Wednesday, May 11, 2011

The Quiet Determination of True Commitment

"If there's magic in boxing, it's the magic of fighting battles beyond endurance, beyond cracked ribs, ruptured kidneys and detached retinas. It's the magic of risking everything for a dream that nobody sees but you." -Clint Eastwood as Eddie Dupris, "Million Dollar Baby" (2004)
What does it mean to be determined? When we think of a goal - whether it's running a marathon or losing a bit of weight - we tend to think of the payoff first. We visualize ourselves crossing that glorious finish line or finally slipping into that sexy two-piece bikini and heading to the beach. Our minds become set on the glory of success. And that is fine. It's good - necessary even - to envision the accomplishment. But, it takes more than wishful thinking to attain any worthwhile dream. Hard work and determination are the paths to realization.

So what does commitment look like? In movies, we see heroes fearlessly charging into war, teeth bared and muscles bulging, the volume of the soundtrack cranked up to a frenzied intensity. Or we see the captain of the high school football team valiantly taking his team to the championship game, crowds cheering on the final dramatic clash of competitors. By Hollywood standards, commitment is a dramatic grit-your-teeth-and-bear-it kind of showdown where true endurance is forged in fires of battle.

But, real commitment is not nearly as loud as all that. Real commitment is silent. It is not attention-seeking nor is it boastful. It does not put on a show for the world to see. That's why I love the movie "Million Dollar Baby." The main character, a female fighter named Maggie, is an underdog in many ways. She comes from a poor background. Her mother a selfish and ignorant woman. Maggie dreams of becoming a professional boxer. She is willing to work hard to make this happen.

There is a wonderful montage in the movie where Maggie shows up to a run down little gym and practices her moves on a punching bag late into the night. It is a quiet scene. It gives you a sense of the depth of the commitment of this athlete. Here is a woman who is determined to make something of herself. There is nothing showy or ostentatious about her.
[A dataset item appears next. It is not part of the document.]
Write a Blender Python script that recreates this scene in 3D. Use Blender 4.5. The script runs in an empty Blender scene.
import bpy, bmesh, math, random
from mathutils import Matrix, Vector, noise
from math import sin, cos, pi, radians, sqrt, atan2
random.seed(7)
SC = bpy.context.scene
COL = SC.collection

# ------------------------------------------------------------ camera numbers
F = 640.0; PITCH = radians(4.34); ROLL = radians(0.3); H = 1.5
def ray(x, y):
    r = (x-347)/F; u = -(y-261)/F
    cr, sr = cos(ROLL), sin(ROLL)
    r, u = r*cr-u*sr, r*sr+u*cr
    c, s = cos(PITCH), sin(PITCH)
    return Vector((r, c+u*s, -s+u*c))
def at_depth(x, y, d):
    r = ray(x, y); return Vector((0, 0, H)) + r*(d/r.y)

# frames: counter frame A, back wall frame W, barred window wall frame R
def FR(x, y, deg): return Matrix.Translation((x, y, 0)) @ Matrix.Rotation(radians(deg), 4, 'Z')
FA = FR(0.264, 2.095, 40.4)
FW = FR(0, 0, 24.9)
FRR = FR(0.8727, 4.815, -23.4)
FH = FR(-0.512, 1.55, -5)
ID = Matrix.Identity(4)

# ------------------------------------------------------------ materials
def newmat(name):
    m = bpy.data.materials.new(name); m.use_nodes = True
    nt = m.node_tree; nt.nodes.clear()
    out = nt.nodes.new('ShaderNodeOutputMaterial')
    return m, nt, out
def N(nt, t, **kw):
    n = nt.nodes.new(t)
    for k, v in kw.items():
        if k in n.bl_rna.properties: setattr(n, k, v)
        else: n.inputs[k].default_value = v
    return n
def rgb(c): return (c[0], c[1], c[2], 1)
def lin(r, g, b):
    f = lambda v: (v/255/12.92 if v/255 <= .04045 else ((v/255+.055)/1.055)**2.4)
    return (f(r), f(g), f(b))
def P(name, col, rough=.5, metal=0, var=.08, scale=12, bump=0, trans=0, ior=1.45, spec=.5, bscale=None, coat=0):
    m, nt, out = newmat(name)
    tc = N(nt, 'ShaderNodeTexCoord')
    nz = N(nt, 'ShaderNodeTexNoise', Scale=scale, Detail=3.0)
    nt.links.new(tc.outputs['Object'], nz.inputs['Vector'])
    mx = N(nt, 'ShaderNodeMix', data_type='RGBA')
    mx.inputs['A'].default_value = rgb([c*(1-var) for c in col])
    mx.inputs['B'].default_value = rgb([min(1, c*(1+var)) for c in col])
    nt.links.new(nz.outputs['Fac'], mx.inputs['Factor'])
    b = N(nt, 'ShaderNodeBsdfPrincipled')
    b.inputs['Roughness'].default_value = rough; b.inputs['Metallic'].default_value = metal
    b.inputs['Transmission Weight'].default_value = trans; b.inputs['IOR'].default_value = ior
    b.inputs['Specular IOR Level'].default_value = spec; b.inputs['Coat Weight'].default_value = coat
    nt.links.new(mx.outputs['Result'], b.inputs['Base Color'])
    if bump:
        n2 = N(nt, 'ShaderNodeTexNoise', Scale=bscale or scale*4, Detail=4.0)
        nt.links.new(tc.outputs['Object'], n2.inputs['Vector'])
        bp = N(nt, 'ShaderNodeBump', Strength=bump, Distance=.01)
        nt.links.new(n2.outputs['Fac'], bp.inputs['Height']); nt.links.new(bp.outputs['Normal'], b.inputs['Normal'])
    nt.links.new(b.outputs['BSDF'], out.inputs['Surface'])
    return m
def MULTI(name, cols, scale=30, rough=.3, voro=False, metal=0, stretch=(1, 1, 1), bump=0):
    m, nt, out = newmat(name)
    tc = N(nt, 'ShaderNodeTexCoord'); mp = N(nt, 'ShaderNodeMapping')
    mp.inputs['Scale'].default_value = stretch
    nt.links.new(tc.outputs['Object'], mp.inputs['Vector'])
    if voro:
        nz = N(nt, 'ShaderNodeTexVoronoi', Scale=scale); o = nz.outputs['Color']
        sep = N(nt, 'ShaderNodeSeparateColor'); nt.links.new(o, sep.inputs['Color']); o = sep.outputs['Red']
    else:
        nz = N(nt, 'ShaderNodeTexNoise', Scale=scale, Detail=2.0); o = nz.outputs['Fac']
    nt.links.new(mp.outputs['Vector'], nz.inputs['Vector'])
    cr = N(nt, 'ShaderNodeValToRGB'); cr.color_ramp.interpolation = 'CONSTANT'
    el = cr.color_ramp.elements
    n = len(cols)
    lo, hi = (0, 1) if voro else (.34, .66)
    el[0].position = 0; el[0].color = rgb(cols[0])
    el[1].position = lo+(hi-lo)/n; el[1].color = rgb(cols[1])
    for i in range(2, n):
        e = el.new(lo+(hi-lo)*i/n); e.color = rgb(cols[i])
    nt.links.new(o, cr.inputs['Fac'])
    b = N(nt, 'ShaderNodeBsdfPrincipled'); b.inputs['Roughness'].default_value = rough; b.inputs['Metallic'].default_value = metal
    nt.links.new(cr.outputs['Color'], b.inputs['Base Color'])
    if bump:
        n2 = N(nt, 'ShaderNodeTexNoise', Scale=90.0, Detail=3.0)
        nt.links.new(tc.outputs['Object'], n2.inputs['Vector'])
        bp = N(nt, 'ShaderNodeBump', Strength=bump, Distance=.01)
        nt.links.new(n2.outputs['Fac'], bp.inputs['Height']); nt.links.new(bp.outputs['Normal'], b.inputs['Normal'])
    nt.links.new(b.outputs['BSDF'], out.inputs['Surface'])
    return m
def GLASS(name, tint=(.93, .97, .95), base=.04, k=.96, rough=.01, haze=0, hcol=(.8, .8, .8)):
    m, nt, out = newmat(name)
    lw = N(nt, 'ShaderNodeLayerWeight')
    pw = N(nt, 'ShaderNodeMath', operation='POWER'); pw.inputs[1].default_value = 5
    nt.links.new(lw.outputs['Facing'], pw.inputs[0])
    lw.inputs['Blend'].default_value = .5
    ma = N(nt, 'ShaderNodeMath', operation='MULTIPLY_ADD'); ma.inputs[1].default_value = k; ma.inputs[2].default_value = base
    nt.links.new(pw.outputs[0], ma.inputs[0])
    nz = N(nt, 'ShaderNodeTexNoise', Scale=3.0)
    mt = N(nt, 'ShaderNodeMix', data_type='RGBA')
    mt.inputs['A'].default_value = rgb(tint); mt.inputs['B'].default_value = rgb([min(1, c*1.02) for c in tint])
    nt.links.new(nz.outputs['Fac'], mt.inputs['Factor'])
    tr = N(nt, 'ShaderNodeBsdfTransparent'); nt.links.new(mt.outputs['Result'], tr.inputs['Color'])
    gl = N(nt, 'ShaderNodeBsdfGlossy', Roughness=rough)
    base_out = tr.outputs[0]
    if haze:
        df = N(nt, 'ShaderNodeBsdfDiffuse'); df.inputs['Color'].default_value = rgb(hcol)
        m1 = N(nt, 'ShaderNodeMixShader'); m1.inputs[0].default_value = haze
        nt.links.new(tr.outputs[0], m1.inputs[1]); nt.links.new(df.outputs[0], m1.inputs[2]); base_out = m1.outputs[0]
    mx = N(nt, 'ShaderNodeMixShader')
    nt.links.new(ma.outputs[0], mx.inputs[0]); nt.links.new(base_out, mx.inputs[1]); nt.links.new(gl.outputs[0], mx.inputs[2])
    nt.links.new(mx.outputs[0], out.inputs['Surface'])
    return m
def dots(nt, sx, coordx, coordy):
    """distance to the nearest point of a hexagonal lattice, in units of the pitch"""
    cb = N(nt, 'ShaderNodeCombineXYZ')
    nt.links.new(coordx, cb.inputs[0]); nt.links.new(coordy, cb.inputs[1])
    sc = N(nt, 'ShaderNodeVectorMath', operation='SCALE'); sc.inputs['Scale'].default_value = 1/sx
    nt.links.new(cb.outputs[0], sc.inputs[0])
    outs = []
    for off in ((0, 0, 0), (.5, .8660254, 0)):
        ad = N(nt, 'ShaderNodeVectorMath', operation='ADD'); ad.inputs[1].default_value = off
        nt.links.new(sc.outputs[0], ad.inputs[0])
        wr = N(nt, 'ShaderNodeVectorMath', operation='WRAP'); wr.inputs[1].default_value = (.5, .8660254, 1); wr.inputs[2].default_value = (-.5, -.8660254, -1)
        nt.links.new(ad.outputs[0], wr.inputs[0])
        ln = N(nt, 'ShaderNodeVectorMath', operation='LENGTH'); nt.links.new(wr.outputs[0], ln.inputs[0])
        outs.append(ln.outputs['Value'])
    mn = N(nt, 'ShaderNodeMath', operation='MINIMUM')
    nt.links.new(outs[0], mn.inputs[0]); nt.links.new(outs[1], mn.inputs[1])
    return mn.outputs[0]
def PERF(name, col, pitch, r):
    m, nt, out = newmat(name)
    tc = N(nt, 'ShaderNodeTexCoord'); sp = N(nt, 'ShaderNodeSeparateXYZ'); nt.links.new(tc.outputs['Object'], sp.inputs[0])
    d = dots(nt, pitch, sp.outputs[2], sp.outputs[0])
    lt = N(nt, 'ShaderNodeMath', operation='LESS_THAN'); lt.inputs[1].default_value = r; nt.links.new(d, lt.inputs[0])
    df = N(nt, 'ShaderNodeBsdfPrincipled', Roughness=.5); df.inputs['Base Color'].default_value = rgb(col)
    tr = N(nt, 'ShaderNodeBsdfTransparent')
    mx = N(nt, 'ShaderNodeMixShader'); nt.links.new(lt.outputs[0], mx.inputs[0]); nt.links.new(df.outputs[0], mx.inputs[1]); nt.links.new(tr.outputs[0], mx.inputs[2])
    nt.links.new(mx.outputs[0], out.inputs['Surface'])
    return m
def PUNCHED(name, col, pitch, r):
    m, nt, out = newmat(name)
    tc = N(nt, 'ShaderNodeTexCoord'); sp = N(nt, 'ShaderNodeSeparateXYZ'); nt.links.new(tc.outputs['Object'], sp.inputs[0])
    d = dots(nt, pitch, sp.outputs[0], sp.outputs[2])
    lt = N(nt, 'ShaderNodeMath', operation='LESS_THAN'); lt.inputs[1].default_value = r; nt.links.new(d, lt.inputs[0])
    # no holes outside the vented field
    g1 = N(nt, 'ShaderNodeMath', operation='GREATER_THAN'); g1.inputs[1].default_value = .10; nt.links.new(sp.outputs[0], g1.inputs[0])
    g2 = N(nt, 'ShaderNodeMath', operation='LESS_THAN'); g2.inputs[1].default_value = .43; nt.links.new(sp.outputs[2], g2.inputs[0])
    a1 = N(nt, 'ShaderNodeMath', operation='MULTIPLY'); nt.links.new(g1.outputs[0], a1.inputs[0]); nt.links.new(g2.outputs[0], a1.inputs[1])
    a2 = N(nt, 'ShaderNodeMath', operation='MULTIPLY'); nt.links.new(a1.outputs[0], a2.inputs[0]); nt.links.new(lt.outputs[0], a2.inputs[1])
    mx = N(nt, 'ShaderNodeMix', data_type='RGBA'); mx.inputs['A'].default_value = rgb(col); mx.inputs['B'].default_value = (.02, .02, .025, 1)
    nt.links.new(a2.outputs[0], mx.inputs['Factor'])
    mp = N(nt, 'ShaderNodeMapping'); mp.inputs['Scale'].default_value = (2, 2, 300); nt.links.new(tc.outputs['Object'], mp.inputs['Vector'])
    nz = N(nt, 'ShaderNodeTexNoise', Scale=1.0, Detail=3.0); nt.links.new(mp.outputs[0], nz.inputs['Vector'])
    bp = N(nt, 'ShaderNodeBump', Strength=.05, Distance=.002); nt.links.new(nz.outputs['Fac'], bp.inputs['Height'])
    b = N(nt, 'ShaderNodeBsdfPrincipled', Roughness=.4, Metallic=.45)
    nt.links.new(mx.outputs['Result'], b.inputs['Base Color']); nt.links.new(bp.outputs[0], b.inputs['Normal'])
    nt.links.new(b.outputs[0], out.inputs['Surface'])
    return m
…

Ever notice how, in a gym weight room, the lifters who grunt and snarl loudest through a workout tend to have the worst form? The dramatics they put on are all show. The quiet determination that characterizes the truly committed rarely goes noticed in our society. That level of diligence is to be commended because it takes courage and a certain depth of the soul. The people who have it are the true heroes. They are the ones who get the biggest payoffs.